Essa viagem da nau Victoria, que acabou por completar uma viagem ao mundo, no final determinada por Juan Sebastián Elcano, "que tinha estado sempre na sombra, era uma figura secundária", deveria ter terminado com outro percurso que não daria a volta ao mundo. Aliás, essa volta implicou tornar a última parte da viagem ilegal e contra as diretivas de D. Carlos I, uma vez que implicava atravessar domínios portugueses.
Sebastián Elcano, reconhecido e celebrado em Espanha, mas não mais longe, "fez o feito de dar a volta completa ao mundo ilegalmente. Fernão de Magalhães morreu no caminho e os espanhóis, desesperados, tiveram de recorrer a uma solução que lhes estava proibida: o caminho português do cabo da Boa Esperança. Foi uma coisa de circunstância", lembra José Manuel Garcia, sem contudo deixar de notar que Fernão de Magalhães, mesmo tendo morrido antes do final da expedição, acabou por completar uma volta ao mundo e foi, aliás, o primeiro homem a fazê-lo, ainda que em duas vezes. "Porque ele já tinha feito a primeira volta da viagem, quando tinha ido com os portugueses de Lisboa até às Molucas."
O historiador reconhece a ironia de Portugal celebrar a circum-navegação que tentou a todo o custo boicotar. "Exatamente. Até lhe digo mais: o rei D. Manuel, quando soube que Fernão de Magalhães começou a viagem, mandou uma armada de cinco navios para a Índia, destinados a dar cabo dele, se o encontrassem nas Molucas", que, como se sabe, e afinal, pertenciam a Portugal, como Fernão de Magalhães terá verificado.
"Foi um empreendimento espanhol. Tratava-se de chegar ao arquipélago das Molucas por outro caminho distinto do português, que atravessava o Índico para chegar ao Extremo Oriente", disse ao ABC o académico espanhol Agustín Rodríguez González. O professor universitário e autor da obra La Primera Vuelta al Mundo (2018) acrescentou que os portugueses "enviaram barcos armados contra a expedição".

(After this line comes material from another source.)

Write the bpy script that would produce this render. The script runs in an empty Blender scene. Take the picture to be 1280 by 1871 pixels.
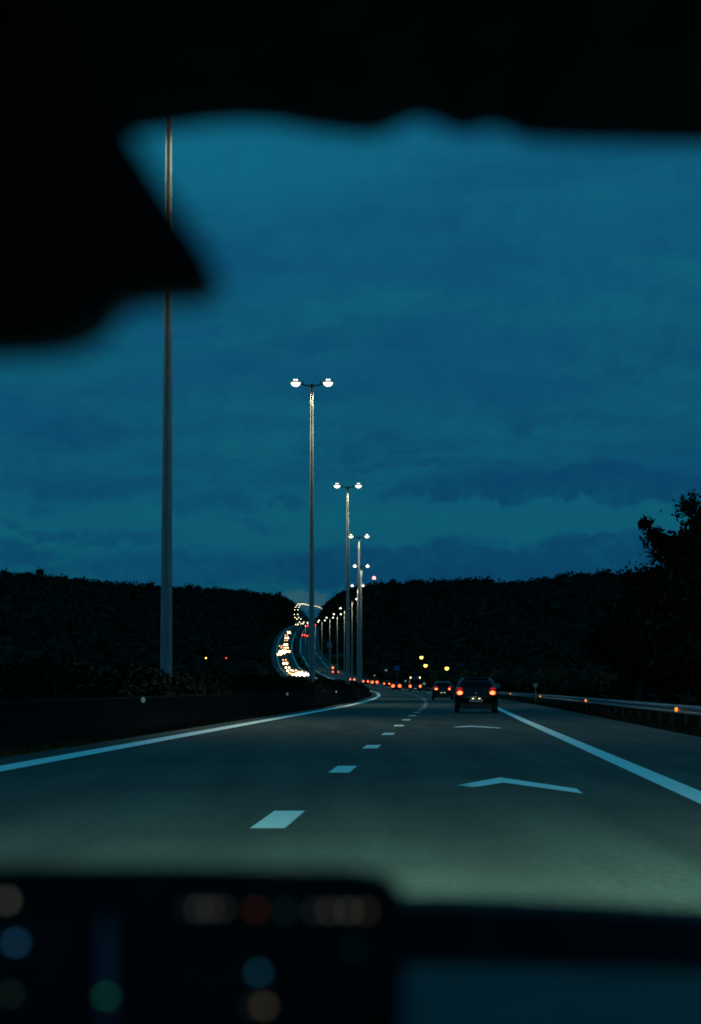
import bpy, math, random
import numpy as np
from mathutils import Vector, Matrix

random.seed(7)
rng = np.random.default_rng(7)
sc = bpy.context.scene
COL = sc.collection
R = math.radians

# ------------------------------------------------------------------ camera
F = 4700.0                      # focal length in pixels of the 1280 px wide photograph
CAM_Z = 1.05
PITCH = math.atan((1255 - 935.5) / F)
cd = bpy.data.cameras.new('camera')
cam = bpy.data.objects.new('camera', cd)
COL.objects.link(cam)
cam.location = (0, 0, CAM_Z)
cam.rotation_euler = (R(90) + PITCH, 0, 0)
cd.sensor_fit = 'HORIZONTAL'
cd.sensor_width = 36.0
cd.lens = F / 1280 * 36.0
cd.clip_start = 0.05
cd.clip_end = 20000
cd.dof.use_dof = True
cd.dof.focus_distance = 130.0
cd.dof.aperture_fstop = 11.3
sc.camera = cam
sc.render.resolution_x, sc.render.resolution_y = 701, 1024
sc.view_settings.view_transform = 'Standard'
sc.view_settings.look = 'None'
sc.view_settings.exposure = 0
sc.view_settings.gamma = 1
sc.view_settings.use_curve_mapping = False
sc.render.engine = 'CYCLES'
cy = sc.cycles
cy.filter_width = 1.7
cy.use_denoising = True
cy.sample_clamp_direct = 0
cy.sample_clamp_indirect = 3
cy.max_bounces = 6
cy.use_light_tree = True


# ------------------------------------------------------------------ world: dusk sky under broken cloud
class NT:
    """small helper to chain shader math nodes"""
    def __init__(s, tree):
        s.t = tree

    def n(s, typ, **kw):
        o = s.t.nodes.new(typ)
        for k, v in kw.items():
            setattr(o, k, v)
        return o

    def lk(s, a, b):
        s.t.links.new(a, b)

    def m(s, op, a, b=None, c=None, clamp=False):
        o = s.t.nodes.new('ShaderNodeMath')
        o.operation = op
        o.use_clamp = clamp
        for i, v in enumerate((a, b, c)):
            if v is None:
                continue
            if isinstance(v, (int, float)):
                o.inputs[i].default_value = v
            else:
                s.lk(v, o.inputs[i])
        return o.outputs[0]

    def mix(s, f, a, b, typ='MIX'):
        o = s.t.nodes.new('ShaderNodeMix')
        o.data_type = 'RGBA'
        o.blend_type = typ
        o.clamp_factor = True
        for i, v in ((0, f), (6, a), (7, b)):
            if isinstance(v, (int, float)):
                o.inputs[i].default_value = v
            elif isinstance(v, tuple):
                o.inputs[i].default_value = (*v, 1)
            else:
                s.lk(v, o.inputs[i])
        return o.outputs[2]

    def ramp(s, v, lo, hi):
        o = s.t.nodes.new('ShaderNodeMapRange')
        o.interpolation_type = 'SMOOTHSTEP'
        s.lk(v, o.inputs[0])
        o.inputs[1].default_value = lo
        o.inputs[2].default_value = hi
        return o.outputs[0]

    def noise(s, vec, scale, detail=4, rough=.55, dist=0):
        o = s.t.nodes.new('ShaderNodeTexNoise')
        o.inputs['Scale'].default_value = scale
        o.inputs['Detail'].default_value = detail
        o.inputs['Roughness'].default_value = rough
        o.inputs['Distortion'].default_value = dist
        if vec is not None:
            s.lk(vec, o.inputs['Vector'])
        return o.outputs[0]


w = bpy.data.worlds.new('World')
sc.world = w
w.use_nodes = True
n = NT(w.node_tree)
bg = w.node_tree.nodes['Background']
sky = n.n('ShaderNodeTexSky', sky_type='NISHITA', sun_disc=False)
sky.sun_elevation = R(-4)
sky.sun_rotation = R(-150)
sky.altitude = 200
tc = n.n('ShaderNodeTexCoord')
sx = n.n('ShaderNodeSeparateXYZ')
n.lk(tc.outputs['Generated'], sx.inputs[0])
X_, Y_, Z_ = sx.outputs
# the cloud deck seen from below: direction projected on a horizontal plane
zden = n.m('ADD', n.m('MAXIMUM', Z_, 0.0), 0.07)
cv = n.n('ShaderNodeCombineXYZ')
n.lk(n.m('DIVIDE', X_, zden), cv.inputs[0])
n.lk(n.m('DIVIDE', Y_, zden), cv.inputs[1])
deck = cv.outputs[0]
n_big = n.noise(deck, 0.9, 5, .55, .4)
n_mid = n.noise(deck, 3.2, 6, .6, .5)
# direction noise to give ragged cloud edges
n_edge = n.noise(tc.outputs['Generated'], 38, 5, .6, .3)
n_edge2 = n.noise(tc.outputs['Generated'], 110, 4, .6, .2)
warp = n.m('ADD', n.m('MULTIPLY', n.m('SUBTRACT', n_edge, .5), .034), n.m('MULTIPLY', n.m('SUBTRACT', n_edge2, .5), .012))
U = n.m('ADD', X_, n.m('MULTIPLY', warp, 1.6))
V = n.m('ADD', Z_, n.m('MULTIPLY', warp, .55))


def bank(px, py, hx, hy, soft=.55):
    """one cloud bank: centre and half size, given in photograph pixels, turned into sky angles"""
    a = n.m('DIVIDE', n.m('SUBTRACT', U, (px - 640) / F), hx / F)
    b = n.m('DIVIDE', n.m('SUBTRACT', V, (1255 - py) / F), hy / F)
    d = n.m('ADD', n.m('MULTIPLY', a, a), n.m('MULTIPLY', b, b))
    return n.m('SUBTRACT', 1.0, n.ramp(d, 1 - soft, 1 + soft))


C_TEAL = (.0042, .097, .158)
C_BLUE = (.0040, .077, .152)
base = n.mix(n.ramp(n_big, .36, .62), C_TEAL, C_BLUE)
base = n.mix(n.m('MULTIPLY', n.ramp(n_mid, .38, .70), .42), base, (.003, .055, .128))
base = n.mix(n.m('MULTIPLY', n.ramp(n_edge2, .42, .75), .34), base, (.003, .058, .128))
base = n.mix(n.m('MULTIPLY', n.ramp(n_edge, .40, .70), .25), base, (.003, .062, .140))
# a clearer strip low over the hills, paler
strip = n.m('MULTIPLY', bank(700, 960, 1100, 66, .95), .48)
base = n.mix(strip, base, (.0045, .122, .176))
tops = n.m('MULTIPLY', bank(420, 280, 330, 110, .9), .5)
base = n.mix(tops, base, (.0045, .125, .195))
dark = None
for px, py, hx, hy, s, o in ((1060, 886, 330, 30, .35, .85), (700, 815, 160, 17, .7, .45),
                             (1090, 1018, 130, 48, .35, .85), (800, 1040, 360, 46, .4, .85), (330, 1040, 220, 34, .6, .55),
                             (30, 1010, 110, 22, .6, .7), (390, 925, 80, 28, .9, .55), (130, 972, 70, 11, .9, .6),
                             (170, 895, 110, 14, .95, .50), (530, 918, 26, 20, .9, .5), (90, 925, 40, 10, .9, .5), (300, 880, 70, 10, .9, .45), (20, 960, 50, 9, .9, .5), (460, 965, 60, 10, .9, .45), (240, 985, 80, 11, .9, .5), (880, 985, 70, 9, .9, .4),
                             (1190, 640, 170, 50, .9, .42), (950, 720, 130, 40, .9, .35), (140, 790, 80, 26, .7, .50), (1020, 775, 120, 12, .7, .45), (820, 850, 150, 10, .6, .5),
                             (560, 636, 70, 10, .8, .35), (1000, 420, 260, 60, .9, .18), (760, 600, 300, 30, .9, .15)):
    b = n.m('MULTIPLY', bank(px, py, hx, hy, s), o)
    dark = b if dark is None else n.m('MAXIMUM', dark, b)
dark = n.m('MULTIPLY', dark, n.m('ADD', .55, n.m('MULTIPLY', n.ramp(n_edge2, .3, .62), .45)))
col = n.mix(dark, base, (.0030, .052, .125))
pale = n.m('MULTIPLY', bank(555, 1098, 62, 14, .6), .75)
col = n.mix(pale, col, (.030, .105, .135))
# below the horizon the world is dim ground
col = n.mix(n.ramp(Z_, -.02, .0), (.001, .012, .018), col)
# an overcast sky grows brighter from the horizon to the zenith
gain = n.m('MULTIPLY', n.m('ADD', 1.0, n.m('MULTIPLY', n.m('MAXIMUM', Z_, 0.0), 1.9)), 10.9 / 1.2)
gv = n.n('ShaderNodeCombineXYZ')
for i in range(3):
    n.lk(gain, gv.inputs[i])
vm = n.n('ShaderNodeVectorMath', operation='MULTIPLY')
n.lk(col, vm.inputs[0])
n.lk(gv.outputs[0], vm.inputs[1])
mixer = n.mix(.02, vm.outputs[0], sky.outputs[0])
n.lk(mixer, bg.inputs[0])
bg.inputs[1].default_value = 0.1
# no sun lamp: the sun has set


# ------------------------------------------------------------------ materials
def srgb(r, g, b):
    f = lambda c: ((c / 255 + .055) / 1.055) ** 2.4 if c > 10 else c / 255 / 12.92
    return (f(r), f(g), f(b))


def pmat(name, col, rough=.6, metal=0, spec=.5, var=.25, scale=6, bump=0, bscale=60, stretch=None, coat=0):
    m = bpy.data.materials.new(name)
    m.use_nodes = True
    k = NT(m.node_tree)
    p = m.node_tree.nodes['Principled BSDF']
    p.inputs['Roughness'].default_value = rough
    p.inputs['Metallic'].default_value = metal
    p.inputs['Specular IOR Level'].default_value = spec
    p.inputs['Coat Weight'].default_value = coat
    t = k.n('ShaderNodeTexCoord')
    vec = t.outputs['Object']
    if stretch:
        mp = k.n('ShaderNodeMapping')
        mp.inputs['Scale'].default_value = stretch
        k.lk(vec, mp.inputs[0])
        vec = mp.outputs[0]
    nz = k.noise(vec, scale, 5)
    c0 = tuple(c * (1 - var) for c in col)
    c1 = tuple(min(1, c * (1 + var)) for c in col)
    k.lk(k.mix(k.ramp(nz, .3, .7), c0, c1), p.inputs['Base Color'])
    if bump:
        bn = k.n('ShaderNodeBump')
        bn.inputs['Strength'].default_value = bump
        bn.inputs['Distance'].default_value = .02
        k.lk(k.noise(t.outputs['Object'], bscale, 4), bn.inputs['Height'])
        k.lk(bn.outputs[0], p.inputs['Normal'])
    return m


def emat(name, col, strength):
    m = bpy.data.materials.new(name)
    m.use_nodes = True
    p = m.node_tree.nodes['Principled BSDF']
    p.inputs['Base Color'].default_value = (*[min(.8, c) for c in col], 1)
    p.inputs['Roughness'].default_value = .3
    p.inputs['Emission Color'].default_value = (*col, 1)
    p.inputs['Emission Strength'].default_value = strength
    return m


def asphalt_mat():
    m = bpy.data.materials.new('asphalt')
    m.use_nodes = True
    k = NT(m.node_tree)
    p = m.node_tree.nodes['Principled BSDF']
    t = k.n('ShaderNodeTexCoord')
    o = t.outputs['Object']
    mp = k.n('ShaderNodeMapping')
    mp.inputs['Scale'].default_value = (1, .06, 1)
    mp.inputs['Rotation'].default_value = (0, 0, R(2.3))
    k.lk(o, mp.inputs[0])
    lanes = k.noise(mp.outputs[0], 1.3, 4, .5)
    patch = k.noise(o, .25, 5, .6)
    grain = k.noise(o, 55, 3, .7)
    grain2 = k.noise(o, 14, 4, .7)
    c = k.mix(k.ramp(lanes, .3, .7), (.033, .042, .035), (.060, .073, .058))
    c = k.mix(k.m('MULTIPLY', k.ramp(patch, .45, .7), .5), c, (.028, .034, .029))
    g = k.m('ADD', k.m('MULTIPLY', grain, .7), k.m('MULTIPLY', grain2, .7))
    c = k.mix(1.0, c, k.mix(k.ramp(g, .45, .95), (.42, .42, .42), (1.62, 1.62, 1.62)), 'MULTIPLY')
    k.lk(c, p.inputs['Base Color'])
    p.inputs['Roughness'].default_value = .9
    p.inputs['Specular IOR Level'].default_value = .15
    bn = k.n('ShaderNodeBump')
    bn.inputs['Strength'].default_value = .5
    bn.inputs['Distance'].default_value = .01
    k.lk(grain, bn.inputs['Height'])
    k.lk(bn.outputs[0], p.inputs['Normal'])
    return m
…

Juan Sebastián Elcano teve, aliás, de evitar as escalas, acrescenta Rodríguez González, com medo de ser detido. Apenas terá feito uma, em Cabo Verde, em que vários marinheiros foram detidos.
Enriqueta Vila, membro da Real Academia Espanhola, afirma que Portugal tentou como pode boicotar a viagem e que é "uma verdadeira ousadia tentar fazer ver que [a circum-navegação] foi uma obra" portuguesa.